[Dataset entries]
= = = =

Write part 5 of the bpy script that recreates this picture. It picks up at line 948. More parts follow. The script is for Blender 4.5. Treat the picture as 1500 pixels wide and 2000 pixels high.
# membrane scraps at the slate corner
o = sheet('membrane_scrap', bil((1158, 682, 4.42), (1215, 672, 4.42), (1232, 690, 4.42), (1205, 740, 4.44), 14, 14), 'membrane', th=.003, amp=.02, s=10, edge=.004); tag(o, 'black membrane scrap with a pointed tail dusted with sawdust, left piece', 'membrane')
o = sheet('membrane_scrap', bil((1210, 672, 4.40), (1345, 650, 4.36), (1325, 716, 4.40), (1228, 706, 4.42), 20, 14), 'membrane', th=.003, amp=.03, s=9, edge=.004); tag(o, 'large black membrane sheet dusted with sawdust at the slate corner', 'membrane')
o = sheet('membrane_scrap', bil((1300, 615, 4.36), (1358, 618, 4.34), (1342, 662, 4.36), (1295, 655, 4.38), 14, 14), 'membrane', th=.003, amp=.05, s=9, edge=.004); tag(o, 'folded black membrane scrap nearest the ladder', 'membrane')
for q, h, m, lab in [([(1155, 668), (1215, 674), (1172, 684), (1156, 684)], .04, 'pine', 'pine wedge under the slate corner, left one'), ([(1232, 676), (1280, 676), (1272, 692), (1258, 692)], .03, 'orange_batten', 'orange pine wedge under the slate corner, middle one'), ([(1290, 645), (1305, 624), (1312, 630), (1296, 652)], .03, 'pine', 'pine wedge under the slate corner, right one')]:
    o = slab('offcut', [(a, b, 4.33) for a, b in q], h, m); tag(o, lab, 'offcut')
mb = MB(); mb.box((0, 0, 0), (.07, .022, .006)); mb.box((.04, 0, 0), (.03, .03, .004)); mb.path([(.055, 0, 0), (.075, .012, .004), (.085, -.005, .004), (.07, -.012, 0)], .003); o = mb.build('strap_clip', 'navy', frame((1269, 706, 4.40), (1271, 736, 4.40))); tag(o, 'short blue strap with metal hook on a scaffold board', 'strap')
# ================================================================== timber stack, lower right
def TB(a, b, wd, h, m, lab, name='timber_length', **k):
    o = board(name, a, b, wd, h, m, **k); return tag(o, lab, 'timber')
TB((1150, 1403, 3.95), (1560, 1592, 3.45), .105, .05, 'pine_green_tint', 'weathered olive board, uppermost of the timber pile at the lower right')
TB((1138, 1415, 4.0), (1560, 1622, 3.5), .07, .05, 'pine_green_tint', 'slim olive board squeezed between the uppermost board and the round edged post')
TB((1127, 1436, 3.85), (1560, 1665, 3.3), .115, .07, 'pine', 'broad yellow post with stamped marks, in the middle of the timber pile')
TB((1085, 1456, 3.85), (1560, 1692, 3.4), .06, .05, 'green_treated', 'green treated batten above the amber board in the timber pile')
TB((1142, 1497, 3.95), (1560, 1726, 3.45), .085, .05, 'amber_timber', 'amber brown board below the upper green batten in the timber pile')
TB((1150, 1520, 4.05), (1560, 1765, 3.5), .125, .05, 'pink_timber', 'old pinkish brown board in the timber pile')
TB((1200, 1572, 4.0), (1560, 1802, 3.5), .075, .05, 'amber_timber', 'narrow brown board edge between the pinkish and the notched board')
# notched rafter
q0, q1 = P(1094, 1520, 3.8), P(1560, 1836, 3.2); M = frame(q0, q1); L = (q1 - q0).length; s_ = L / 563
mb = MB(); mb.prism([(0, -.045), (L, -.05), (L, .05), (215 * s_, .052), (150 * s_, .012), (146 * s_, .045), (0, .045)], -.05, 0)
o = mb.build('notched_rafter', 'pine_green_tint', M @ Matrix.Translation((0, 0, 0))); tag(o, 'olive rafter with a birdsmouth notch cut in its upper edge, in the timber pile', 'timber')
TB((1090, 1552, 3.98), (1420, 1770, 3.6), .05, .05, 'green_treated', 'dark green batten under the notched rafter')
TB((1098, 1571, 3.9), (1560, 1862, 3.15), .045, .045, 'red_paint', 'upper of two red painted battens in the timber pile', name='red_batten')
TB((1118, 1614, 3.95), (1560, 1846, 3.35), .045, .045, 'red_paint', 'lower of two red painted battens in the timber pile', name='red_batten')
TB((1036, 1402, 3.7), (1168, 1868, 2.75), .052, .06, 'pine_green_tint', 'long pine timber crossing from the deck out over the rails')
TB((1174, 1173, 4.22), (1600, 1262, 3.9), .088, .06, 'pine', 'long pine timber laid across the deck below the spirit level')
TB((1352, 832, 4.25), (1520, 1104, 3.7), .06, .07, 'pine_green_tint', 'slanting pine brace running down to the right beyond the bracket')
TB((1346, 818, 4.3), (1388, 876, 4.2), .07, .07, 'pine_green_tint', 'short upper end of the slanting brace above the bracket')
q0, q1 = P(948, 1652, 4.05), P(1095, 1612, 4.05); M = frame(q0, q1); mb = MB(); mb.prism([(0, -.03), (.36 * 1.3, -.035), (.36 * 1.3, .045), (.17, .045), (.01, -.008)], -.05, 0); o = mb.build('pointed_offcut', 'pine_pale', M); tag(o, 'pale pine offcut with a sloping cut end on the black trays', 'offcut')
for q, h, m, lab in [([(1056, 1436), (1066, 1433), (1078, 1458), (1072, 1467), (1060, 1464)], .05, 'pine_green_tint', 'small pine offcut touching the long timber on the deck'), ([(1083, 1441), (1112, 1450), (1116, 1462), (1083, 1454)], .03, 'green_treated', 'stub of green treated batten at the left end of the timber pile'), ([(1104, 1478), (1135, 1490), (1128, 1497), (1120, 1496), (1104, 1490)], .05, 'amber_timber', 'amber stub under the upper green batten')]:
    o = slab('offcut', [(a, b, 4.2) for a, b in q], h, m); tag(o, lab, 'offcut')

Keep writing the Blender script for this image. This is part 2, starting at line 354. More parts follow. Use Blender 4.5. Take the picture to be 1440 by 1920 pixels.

= = = =

[WHAT IS BEING ASKED] Each record above should be repeated exactly as it appears.

[FULL OUTPUT]
Write part 5 of the bpy script that recreates this picture. It picks up at line 948. More parts follow. The script is for Blender 4.5. Treat the picture as 1500 pixels wide and 2000 pixels high.
# membrane scraps at the slate corner
o = sheet('membrane_scrap', bil((1158, 682, 4.42), (1215, 672, 4.42), (1232, 690, 4.42), (1205, 740, 4.44), 14, 14), 'membrane', th=.003, amp=.02, s=10, edge=.004); tag(o, 'black membrane scrap with a pointed tail dusted with sawdust, left piece', 'membrane')
o = sheet('membrane_scrap', bil((1210, 672, 4.40), (1345, 650, 4.36), (1325, 716, 4.40), (1228, 706, 4.42), 20, 14), 'membrane', th=.003, amp=.03, s=9, edge=.004); tag(o, 'large black membrane sheet dusted with sawdust at the slate corner', 'membrane')
o = sheet('membrane_scrap', bil((1300, 615, 4.36), (1358, 618, 4.34), (1342, 662, 4.36), (1295, 655, 4.38), 14, 14), 'membrane', th=.003, amp=.05, s=9, edge=.004); tag(o, 'folded black membrane scrap nearest the ladder', 'membrane')
for q, h, m, lab in [([(1155, 668), (1215, 674), (1172, 684), (1156, 684)], .04, 'pine', 'pine wedge under the slate corner, left one'), ([(1232, 676), (1280, 676), (1272, 692), (1258, 692)], .03, 'orange_batten', 'orange pine wedge under the slate corner, middle one'), ([(1290, 645), (1305, 624), (1312, 630), (1296, 652)], .03, 'pine', 'pine wedge under the slate corner, right one')]:
    o = slab('offcut', [(a, b, 4.33) for a, b in q], h, m); tag(o, lab, 'offcut')
mb = MB(); mb.box((0, 0, 0), (.07, .022, .006)); mb.box((.04, 0, 0), (.03, .03, .004)); mb.path([(.055, 0, 0), (.075, .012, .004), (.085, -.005, .004), (.07, -.012, 0)], .003); o = mb.build('strap_clip', 'navy', frame((1269, 706, 4.40), (1271, 736, 4.40))); tag(o, 'short blue strap with metal hook on a scaffold board', 'strap')
# ================================================================== timber stack, lower right
def TB(a, b, wd, h, m, lab, name='timber_length', **k):
    o = board(name, a, b, wd, h, m, **k); return tag(o, lab, 'timber')
TB((1150, 1403, 3.95), (1560, 1592, 3.45), .105, .05, 'pine_green_tint', 'weathered olive board, uppermost of the timber pile at the lower right')
TB((1138, 1415, 4.0), (1560, 1622, 3.5), .07, .05, 'pine_green_tint', 'slim olive board squeezed between the uppermost board and the round edged post')
TB((1127, 1436, 3.85), (1560, 1665, 3.3), .115, .07, 'pine', 'broad yellow post with stamped marks, in the middle of the timber pile')
TB((1085, 1456, 3.85), (1560, 1692, 3.4), .06, .05, 'green_treated', 'green treated batten above the amber board in the timber pile')
TB((1142, 1497, 3.95), (1560, 1726, 3.45), .085, .05, 'amber_timber', 'amber brown board below the upper green batten in the timber pile')
TB((1150, 1520, 4.05), (1560, 1765, 3.5), .125, .05, 'pink_timber', 'old pinkish brown board in the timber pile')
TB((1200, 1572, 4.0), (1560, 1802, 3.5), .075, .05, 'amber_timber', 'narrow brown board edge between the pinkish and the notched board')
# notched rafter
q0, q1 = P(1094, 1520, 3.8), P(1560, 1836, 3.2); M = frame(q0, q1); L = (q1 - q0).length; s_ = L / 563
mb = MB(); mb.prism([(0, -.045), (L, -.05), (L, .05), (215 * s_, .052), (150 * s_, .012), (146 * s_, .045), (0, .045)], -.05, 0)
o = mb.build('notched_rafter', 'pine_green_tint', M @ Matrix.Translation((0, 0, 0))); tag(o, 'olive rafter with a birdsmouth notch cut in its upper edge, in the timber pile', 'timber')
TB((1090, 1552, 3.98), (1420, 1770, 3.6), .05, .05, 'green_treated', 'dark green batten under the notched rafter')
TB((1098, 1571, 3.9), (1560, 1862, 3.15), .045, .045, 'red_paint', 'upper of two red painted battens in the timber pile', name='red_batten')
TB((1118, 1614, 3.95), (1560, 1846, 3.35), .045, .045, 'red_paint', 'lower of two red painted battens in the timber pile', name='red_batten')
TB((1036, 1402, 3.7), (1168, 1868, 2.75), .052, .06, 'pine_green_tint', 'long pine timber crossing from the deck out over the rails')
TB((1174, 1173, 4.22), (1600, 1262, 3.9), .088, .06, 'pine', 'long pine timber laid across the deck below the spirit level')
TB((1352, 832, 4.25), (1520, 1104, 3.7), .06, .07, 'pine_green_tint', 'slanting pine brace running down to the right beyond the bracket')
TB((1346, 818, 4.3), (1388, 876, 4.2), .07, .07, 'pine_green_tint', 'short upper end of the slanting brace above the bracket')
q0, q1 = P(948, 1652, 4.05), P(1095, 1612, 4.05); M = frame(q0, q1); mb = MB(); mb.prism([(0, -.03), (.36 * 1.3, -.035), (.36 * 1.3, .045), (.17, .045), (.01, -.008)], -.05, 0); o = mb.build('pointed_offcut', 'pine_pale', M); tag(o, 'pale pine offcut with a sloping cut end on the black trays', 'offcut')
for q, h, m, lab in [([(1056, 1436), (1066, 1433), (1078, 1458), (1072, 1467), (1060, 1464)], .05, 'pine_green_tint', 'small pine offcut touching the long timber on the deck'), ([(1083, 1441), (1112, 1450), (1116, 1462), (1083, 1454)], .03, 'green_treated', 'stub of green treated batten at the left end of the timber pile'), ([(1104, 1478), (1135, 1490), (1128, 1497), (1120, 1496), (1104, 1490)], .05, 'amber_timber', 'amber stub under the upper green batten')]:
    o = slab('offcut', [(a, b, 4.2) for a, b in q], h, m); tag(o, lab, 'offcut')

Keep writing the Blender script for this image. This is part 2, starting at line 354. More parts follow. Use Blender 4.5. Take the picture to be 1440 by 1920 pixels.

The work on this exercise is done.